── MATERIAL PROVIDED ──

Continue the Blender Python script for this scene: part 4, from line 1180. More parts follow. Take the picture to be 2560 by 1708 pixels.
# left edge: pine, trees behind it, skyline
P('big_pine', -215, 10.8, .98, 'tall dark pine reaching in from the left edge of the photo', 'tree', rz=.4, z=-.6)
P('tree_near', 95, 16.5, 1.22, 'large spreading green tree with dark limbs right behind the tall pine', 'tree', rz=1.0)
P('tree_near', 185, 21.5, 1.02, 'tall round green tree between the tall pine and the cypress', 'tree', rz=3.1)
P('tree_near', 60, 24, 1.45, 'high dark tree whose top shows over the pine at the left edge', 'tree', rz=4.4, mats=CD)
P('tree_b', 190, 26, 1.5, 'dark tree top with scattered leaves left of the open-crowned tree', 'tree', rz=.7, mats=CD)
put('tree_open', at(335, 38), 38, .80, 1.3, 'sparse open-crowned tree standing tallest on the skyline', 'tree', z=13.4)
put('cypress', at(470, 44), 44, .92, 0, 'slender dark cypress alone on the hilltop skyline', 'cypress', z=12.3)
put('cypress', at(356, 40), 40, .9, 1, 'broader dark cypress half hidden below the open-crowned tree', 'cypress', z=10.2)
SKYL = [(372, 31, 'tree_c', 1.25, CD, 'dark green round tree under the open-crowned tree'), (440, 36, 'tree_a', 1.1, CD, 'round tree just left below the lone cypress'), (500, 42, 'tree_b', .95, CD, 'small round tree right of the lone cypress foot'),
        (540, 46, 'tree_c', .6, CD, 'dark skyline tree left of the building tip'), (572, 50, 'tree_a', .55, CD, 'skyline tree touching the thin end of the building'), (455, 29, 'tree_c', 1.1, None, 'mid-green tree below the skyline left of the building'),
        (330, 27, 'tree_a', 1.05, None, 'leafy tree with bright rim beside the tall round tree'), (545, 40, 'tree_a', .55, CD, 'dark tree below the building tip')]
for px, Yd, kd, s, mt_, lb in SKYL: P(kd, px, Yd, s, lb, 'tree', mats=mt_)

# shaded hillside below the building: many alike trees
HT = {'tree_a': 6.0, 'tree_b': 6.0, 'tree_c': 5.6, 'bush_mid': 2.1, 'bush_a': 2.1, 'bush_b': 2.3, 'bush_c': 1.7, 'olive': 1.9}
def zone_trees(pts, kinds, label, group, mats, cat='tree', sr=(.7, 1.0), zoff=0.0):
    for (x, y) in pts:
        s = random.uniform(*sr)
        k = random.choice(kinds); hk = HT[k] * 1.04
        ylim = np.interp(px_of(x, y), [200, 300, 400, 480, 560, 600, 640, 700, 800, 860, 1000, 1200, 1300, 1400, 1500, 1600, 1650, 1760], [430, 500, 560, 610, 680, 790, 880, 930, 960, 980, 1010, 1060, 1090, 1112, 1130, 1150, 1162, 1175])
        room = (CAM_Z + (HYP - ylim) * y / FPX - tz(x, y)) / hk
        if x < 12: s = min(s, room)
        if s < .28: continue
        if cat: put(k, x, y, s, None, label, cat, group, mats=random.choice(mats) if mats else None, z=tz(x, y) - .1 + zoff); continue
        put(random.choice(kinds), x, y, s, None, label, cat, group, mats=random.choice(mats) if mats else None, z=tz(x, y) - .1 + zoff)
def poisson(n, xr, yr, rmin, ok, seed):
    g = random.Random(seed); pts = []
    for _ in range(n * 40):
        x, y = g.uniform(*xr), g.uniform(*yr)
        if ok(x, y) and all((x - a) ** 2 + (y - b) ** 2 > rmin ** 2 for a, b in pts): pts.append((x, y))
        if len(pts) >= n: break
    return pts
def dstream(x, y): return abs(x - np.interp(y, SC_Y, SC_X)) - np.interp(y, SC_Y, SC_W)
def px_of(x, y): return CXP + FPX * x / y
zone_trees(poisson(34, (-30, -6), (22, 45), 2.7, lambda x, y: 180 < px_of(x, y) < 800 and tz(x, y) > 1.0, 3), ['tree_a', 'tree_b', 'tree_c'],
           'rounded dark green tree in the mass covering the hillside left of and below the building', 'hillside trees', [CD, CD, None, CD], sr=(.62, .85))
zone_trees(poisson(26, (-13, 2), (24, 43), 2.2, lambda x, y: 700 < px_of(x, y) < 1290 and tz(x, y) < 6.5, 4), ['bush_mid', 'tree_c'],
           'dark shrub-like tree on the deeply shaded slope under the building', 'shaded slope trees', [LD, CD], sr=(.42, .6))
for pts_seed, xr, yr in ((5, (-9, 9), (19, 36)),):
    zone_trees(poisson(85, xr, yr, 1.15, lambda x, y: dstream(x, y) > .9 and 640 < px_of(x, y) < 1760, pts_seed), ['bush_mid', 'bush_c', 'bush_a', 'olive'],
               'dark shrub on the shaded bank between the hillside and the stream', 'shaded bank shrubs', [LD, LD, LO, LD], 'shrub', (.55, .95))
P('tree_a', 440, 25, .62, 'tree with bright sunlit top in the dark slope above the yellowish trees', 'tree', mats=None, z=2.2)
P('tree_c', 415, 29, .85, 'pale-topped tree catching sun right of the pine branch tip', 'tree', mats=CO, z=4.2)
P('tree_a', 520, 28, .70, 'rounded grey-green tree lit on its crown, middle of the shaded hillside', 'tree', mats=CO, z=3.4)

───

Repeat the material above in full, quoting it exactly.

Continue the Blender Python script for this scene: part 4, from line 1180. More parts follow. Take the picture to be 2560 by 1708 pixels.
# left edge: pine, trees behind it, skyline
P('big_pine', -215, 10.8, .98, 'tall dark pine reaching in from the left edge of the photo', 'tree', rz=.4, z=-.6)
P('tree_near', 95, 16.5, 1.22, 'large spreading green tree with dark limbs right behind the tall pine', 'tree', rz=1.0)
P('tree_near', 185, 21.5, 1.02, 'tall round green tree between the tall pine and the cypress', 'tree', rz=3.1)
P('tree_near', 60, 24, 1.45, 'high dark tree whose top shows over the pine at the left edge', 'tree', rz=4.4, mats=CD)
P('tree_b', 190, 26, 1.5, 'dark tree top with scattered leaves left of the open-crowned tree', 'tree', rz=.7, mats=CD)
put('tree_open', at(335, 38), 38, .80, 1.3, 'sparse open-crowned tree standing tallest on the skyline', 'tree', z=13.4)
put('cypress', at(470, 44), 44, .92, 0, 'slender dark cypress alone on the hilltop skyline', 'cypress', z=12.3)
put('cypress', at(356, 40), 40, .9, 1, 'broader dark cypress half hidden below the open-crowned tree', 'cypress', z=10.2)
SKYL = [(372, 31, 'tree_c', 1.25, CD, 'dark green round tree under the open-crowned tree'), (440, 36, 'tree_a', 1.1, CD, 'round tree just left below the lone cypress'), (500, 42, 'tree_b', .95, CD, 'small round tree right of the lone cypress foot'),
        (540, 46, 'tree_c', .6, CD, 'dark skyline tree left of the building tip'), (572, 50, 'tree_a', .55, CD, 'skyline tree touching the thin end of the building'), (455, 29, 'tree_c', 1.1, None, 'mid-green tree below the skyline left of the building'),
        (330, 27, 'tree_a', 1.05, None, 'leafy tree with bright rim beside the tall round tree'), (545, 40, 'tree_a', .55, CD, 'dark tree below the building tip')]
for px, Yd, kd, s, mt_, lb in SKYL: P(kd, px, Yd, s, lb, 'tree', mats=mt_)

# shaded hillside below the building: many alike trees
HT = {'tree_a': 6.0, 'tree_b': 6.0, 'tree_c': 5.6, 'bush_mid': 2.1, 'bush_a': 2.1, 'bush_b': 2.3, 'bush_c': 1.7, 'olive': 1.9}
def zone_trees(pts, kinds, label, group, mats, cat='tree', sr=(.7, 1.0), zoff=0.0):
    for (x, y) in pts:
        s = random.uniform(*sr)
        k = random.choice(kinds); hk = HT[k] * 1.04
        ylim = np.interp(px_of(x, y), [200, 300, 400, 480, 560, 600, 640, 700, 800, 860, 1000, 1200, 1300, 1400, 1500, 1600, 1650, 1760], [430, 500, 560, 610, 680, 790, 880, 930, 960, 980, 1010, 1060, 1090, 1112, 1130, 1150, 1162, 1175])
        room = (CAM_Z + (HYP - ylim) * y / FPX - tz(x, y)) / hk
        if x < 12: s = min(s, room)
        if s < .28: continue
        if cat: put(k, x, y, s, None, label, cat, group, mats=random.choice(mats) if mats else None, z=tz(x, y) - .1 + zoff); continue
        put(random.choice(kinds), x, y, s, None, label, cat, group, mats=random.choice(mats) if mats else None, z=tz(x, y) - .1 + zoff)
def poisson(n, xr, yr, rmin, ok, seed):
    g = random.Random(seed); pts = []
    for _ in range(n * 40):
        x, y = g.uniform(*xr), g.uniform(*yr)
        if ok(x, y) and all((x - a) ** 2 + (y - b) ** 2 > rmin ** 2 for a, b in pts): pts.append((x, y))
        if len(pts) >= n: break
    return pts
def dstream(x, y): return abs(x - np.interp(y, SC_Y, SC_X)) - np.interp(y, SC_Y, SC_W)
def px_of(x, y): return CXP + FPX * x / y
zone_trees(poisson(34, (-30, -6), (22, 45), 2.7, lambda x, y: 180 < px_of(x, y) < 800 and tz(x, y) > 1.0, 3), ['tree_a', 'tree_b', 'tree_c'],
           'rounded dark green tree in the mass covering the hillside left of and below the building', 'hillside trees', [CD, CD, None, CD], sr=(.62, .85))
zone_trees(poisson(26, (-13, 2), (24, 43), 2.2, lambda x, y: 700 < px_of(x, y) < 1290 and tz(x, y) < 6.5, 4), ['bush_mid', 'tree_c'],
           'dark shrub-like tree on the deeply shaded slope under the building', 'shaded slope trees', [LD, CD], sr=(.42, .6))
for pts_seed, xr, yr in ((5, (-9, 9), (19, 36)),):
    zone_trees(poisson(85, xr, yr, 1.15, lambda x, y: dstream(x, y) > .9 and 640 < px_of(x, y) < 1760, pts_seed), ['bush_mid', 'bush_c', 'bush_a', 'olive'],
               'dark shrub on the shaded bank between the hillside and the stream', 'shaded bank shrubs', [LD, LD, LO, LD], 'shrub', (.55, .95))
P('tree_a', 440, 25, .62, 'tree with bright sunlit top in the dark slope above the yellowish trees', 'tree', mats=None, z=2.2)
P('tree_c', 415, 29, .85, 'pale-topped tree catching sun right of the pine branch tip', 'tree', mats=CO, z=4.2)
P('tree_a', 520, 28, .70, 'rounded grey-green tree lit on its crown, middle of the shaded hillside', 'tree', mats=CO, z=3.4)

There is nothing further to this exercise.